Pada bagian VI mengenai anotasi putusan MK, diketengahkan dua anotasi putusan yaitu atas Pemilukada Jawa Timur dan Langkat. Penulis menyetujui putusan MK atas dua perkara tersebut. Apalagi terhadap putusan Pemilukada Jawa Timur, yang menjadi preseden penyelesaian sengketa Pemilukada selanjutnya.
Sampai sekarang, dalam setiap putusan Pemilukada akan selalu muncul kalimat, “Apabila diketemukan fakta hukum dalam proses penyelenggaraan Pemilukada terjadi pelanggaran serius, baik pelanggaran administrasi maupun pelanggaran pidana yang bersifat sistematis, terstruktur, dan masif yang merusak sendi-sendi Pemilukada yang langsung, umum, bebas, rahasia, jujur, dan adil (Luber dan Jurdil) sehingga mempengaruhi hasil Pemilukada maka Mahkamah dapat mempertimbangkan dan menilai apakah proses penyelenggaraan Pemilukada tersebut telah berlangsung sesuai dengan asas Luber dan Jurdil sebagaimana diamanatkan dalam Pasal 22E ayat (1) UUD 1945 dan UU 32/2004 juncto UU 12/2008 (vide Putusan Mahkamah Nomor 41/PHPU.D-VI/2008 bertanggal 2 Desember 2008).“
Pada bagian terakhir, yaitu bagian VII (Rethinking Penyelenggaraan Pemilukada yang Demokratis dan Partisipatif), Penulis, menyoroti, di antaranya, mengenai pasangan calon perseorangan dan proses rekrutmen komisi pemilihan umum.
Terkait hal tersebut, perlu disimak pendapat MK dalam Putusan 33/PUU-VIII/2010, “Bahwa walaupun Pasal 18 ayat (4) UUD 1945 menegaskan pemilihan kepala daerah dipilih secara demokratis, namun Mahkamah tidak begitu saja percaya pada kenyataannya pemilihan kepala daerah benar-benar berlangsung secara demokratis.
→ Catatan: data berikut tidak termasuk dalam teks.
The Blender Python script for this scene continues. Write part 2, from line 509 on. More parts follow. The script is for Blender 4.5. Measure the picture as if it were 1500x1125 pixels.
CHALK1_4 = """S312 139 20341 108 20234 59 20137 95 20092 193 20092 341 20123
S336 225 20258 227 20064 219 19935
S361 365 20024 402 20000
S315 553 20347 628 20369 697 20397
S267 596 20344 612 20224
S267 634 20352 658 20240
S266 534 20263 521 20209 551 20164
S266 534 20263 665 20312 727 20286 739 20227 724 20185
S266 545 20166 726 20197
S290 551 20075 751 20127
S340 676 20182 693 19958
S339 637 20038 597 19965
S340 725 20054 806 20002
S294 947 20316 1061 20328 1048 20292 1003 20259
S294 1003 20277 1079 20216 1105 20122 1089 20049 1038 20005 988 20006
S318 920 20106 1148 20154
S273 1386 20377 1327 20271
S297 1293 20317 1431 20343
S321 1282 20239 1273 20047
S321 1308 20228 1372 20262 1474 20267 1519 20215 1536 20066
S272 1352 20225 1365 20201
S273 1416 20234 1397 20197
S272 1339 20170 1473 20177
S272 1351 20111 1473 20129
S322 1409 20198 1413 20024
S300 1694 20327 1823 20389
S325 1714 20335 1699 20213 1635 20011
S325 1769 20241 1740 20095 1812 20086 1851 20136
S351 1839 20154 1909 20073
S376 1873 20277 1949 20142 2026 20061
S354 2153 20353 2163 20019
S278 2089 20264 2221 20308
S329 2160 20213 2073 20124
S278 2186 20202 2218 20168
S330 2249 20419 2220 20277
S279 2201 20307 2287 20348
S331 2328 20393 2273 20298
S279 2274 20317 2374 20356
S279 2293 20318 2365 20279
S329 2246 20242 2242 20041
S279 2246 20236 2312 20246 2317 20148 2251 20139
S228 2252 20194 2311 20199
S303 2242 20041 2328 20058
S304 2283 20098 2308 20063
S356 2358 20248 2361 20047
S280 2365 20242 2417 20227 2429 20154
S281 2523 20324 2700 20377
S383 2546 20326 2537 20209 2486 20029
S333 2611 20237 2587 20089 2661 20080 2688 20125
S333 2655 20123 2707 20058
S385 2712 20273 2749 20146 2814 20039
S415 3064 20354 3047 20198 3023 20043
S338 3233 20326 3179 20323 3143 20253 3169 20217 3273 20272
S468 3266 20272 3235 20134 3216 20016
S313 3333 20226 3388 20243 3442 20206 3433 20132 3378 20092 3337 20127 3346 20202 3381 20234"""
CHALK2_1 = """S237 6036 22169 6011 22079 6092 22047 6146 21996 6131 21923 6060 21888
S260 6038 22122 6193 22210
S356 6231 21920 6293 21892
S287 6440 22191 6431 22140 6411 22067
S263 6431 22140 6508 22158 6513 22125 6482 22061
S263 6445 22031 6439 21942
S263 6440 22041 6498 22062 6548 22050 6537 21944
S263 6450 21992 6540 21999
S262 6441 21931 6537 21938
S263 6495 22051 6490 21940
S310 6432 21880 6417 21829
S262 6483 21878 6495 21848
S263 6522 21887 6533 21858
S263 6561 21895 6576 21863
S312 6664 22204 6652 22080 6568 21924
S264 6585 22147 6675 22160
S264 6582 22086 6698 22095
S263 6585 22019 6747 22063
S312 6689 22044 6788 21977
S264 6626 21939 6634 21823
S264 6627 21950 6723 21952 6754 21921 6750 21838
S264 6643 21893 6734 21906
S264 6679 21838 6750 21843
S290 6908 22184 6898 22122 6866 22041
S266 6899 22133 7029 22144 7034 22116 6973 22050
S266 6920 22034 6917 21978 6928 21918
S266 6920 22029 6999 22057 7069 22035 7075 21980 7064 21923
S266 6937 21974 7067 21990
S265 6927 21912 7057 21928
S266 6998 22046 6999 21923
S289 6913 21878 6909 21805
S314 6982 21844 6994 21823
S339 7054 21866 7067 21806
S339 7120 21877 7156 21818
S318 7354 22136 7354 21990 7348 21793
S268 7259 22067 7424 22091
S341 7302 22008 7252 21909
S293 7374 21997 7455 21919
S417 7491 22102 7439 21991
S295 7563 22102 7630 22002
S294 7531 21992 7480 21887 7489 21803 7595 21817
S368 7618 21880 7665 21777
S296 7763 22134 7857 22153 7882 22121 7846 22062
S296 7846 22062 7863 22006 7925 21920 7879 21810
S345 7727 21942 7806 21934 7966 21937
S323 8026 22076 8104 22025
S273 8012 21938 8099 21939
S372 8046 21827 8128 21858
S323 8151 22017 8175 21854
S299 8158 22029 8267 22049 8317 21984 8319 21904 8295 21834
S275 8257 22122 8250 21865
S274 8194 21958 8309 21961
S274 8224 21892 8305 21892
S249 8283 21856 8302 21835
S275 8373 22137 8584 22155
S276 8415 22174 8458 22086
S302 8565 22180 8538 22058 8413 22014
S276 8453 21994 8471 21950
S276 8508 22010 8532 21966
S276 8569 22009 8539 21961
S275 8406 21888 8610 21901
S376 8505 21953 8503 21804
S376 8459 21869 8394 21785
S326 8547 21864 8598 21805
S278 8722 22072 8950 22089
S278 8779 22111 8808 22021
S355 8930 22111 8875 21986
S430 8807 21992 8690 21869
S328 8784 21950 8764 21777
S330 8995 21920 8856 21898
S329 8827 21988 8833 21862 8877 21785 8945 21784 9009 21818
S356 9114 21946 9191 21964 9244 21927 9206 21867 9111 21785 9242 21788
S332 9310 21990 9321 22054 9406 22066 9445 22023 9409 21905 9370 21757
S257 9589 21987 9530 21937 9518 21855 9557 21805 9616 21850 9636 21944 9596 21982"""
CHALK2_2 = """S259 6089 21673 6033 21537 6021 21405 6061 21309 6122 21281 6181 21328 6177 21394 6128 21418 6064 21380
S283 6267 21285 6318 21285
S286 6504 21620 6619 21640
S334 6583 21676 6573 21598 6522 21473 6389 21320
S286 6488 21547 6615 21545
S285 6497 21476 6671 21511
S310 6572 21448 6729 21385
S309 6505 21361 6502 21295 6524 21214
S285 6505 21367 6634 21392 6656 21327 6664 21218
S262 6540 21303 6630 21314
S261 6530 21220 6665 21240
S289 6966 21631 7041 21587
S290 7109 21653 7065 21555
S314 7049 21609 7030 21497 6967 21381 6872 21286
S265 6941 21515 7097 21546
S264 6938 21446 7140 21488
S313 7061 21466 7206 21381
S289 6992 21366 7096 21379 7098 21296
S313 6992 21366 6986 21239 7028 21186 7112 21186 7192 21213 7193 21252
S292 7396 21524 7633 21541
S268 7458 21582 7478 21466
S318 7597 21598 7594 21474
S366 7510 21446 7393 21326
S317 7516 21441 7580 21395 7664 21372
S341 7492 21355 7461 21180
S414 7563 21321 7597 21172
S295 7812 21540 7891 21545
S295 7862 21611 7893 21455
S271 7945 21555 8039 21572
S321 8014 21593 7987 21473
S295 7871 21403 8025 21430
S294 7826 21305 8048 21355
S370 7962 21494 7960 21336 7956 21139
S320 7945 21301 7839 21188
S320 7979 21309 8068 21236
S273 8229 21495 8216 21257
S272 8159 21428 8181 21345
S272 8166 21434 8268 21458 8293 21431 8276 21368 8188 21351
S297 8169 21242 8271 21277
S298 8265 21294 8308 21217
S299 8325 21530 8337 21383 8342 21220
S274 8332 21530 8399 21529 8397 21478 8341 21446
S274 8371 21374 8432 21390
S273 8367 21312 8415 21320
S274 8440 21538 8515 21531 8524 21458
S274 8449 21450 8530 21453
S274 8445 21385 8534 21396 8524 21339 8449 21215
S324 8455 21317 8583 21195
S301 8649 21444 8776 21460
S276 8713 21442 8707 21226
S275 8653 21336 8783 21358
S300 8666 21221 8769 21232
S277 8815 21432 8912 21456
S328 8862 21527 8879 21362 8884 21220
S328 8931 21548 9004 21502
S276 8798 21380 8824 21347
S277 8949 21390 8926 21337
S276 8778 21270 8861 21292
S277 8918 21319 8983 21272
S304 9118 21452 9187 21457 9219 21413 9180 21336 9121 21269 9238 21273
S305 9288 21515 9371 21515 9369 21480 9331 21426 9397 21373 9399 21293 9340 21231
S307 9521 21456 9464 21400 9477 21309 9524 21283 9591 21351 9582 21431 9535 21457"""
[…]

Oleh sebab itu, sebagaimana telah menjadi tekad Mahkamah untuk menegakkan keadilan substantif, Mahkamah pun menginginkan terwujudnya “demokrasi substantif” dalam penyelenggaraan Pemilukada. Untuk itu kita perlu bersama-sama membangun budaya hukum demokratis, antara lain, dengan melaksanakan Pemilukada secara demokratis sesuai dengan ketentuan peraturan perundang-undangan. Begitu juga harus ada mekanisme penyelesaian perselisihan hasil Pemilukada yang bertumpu pada asas hukum dan demokrasi”.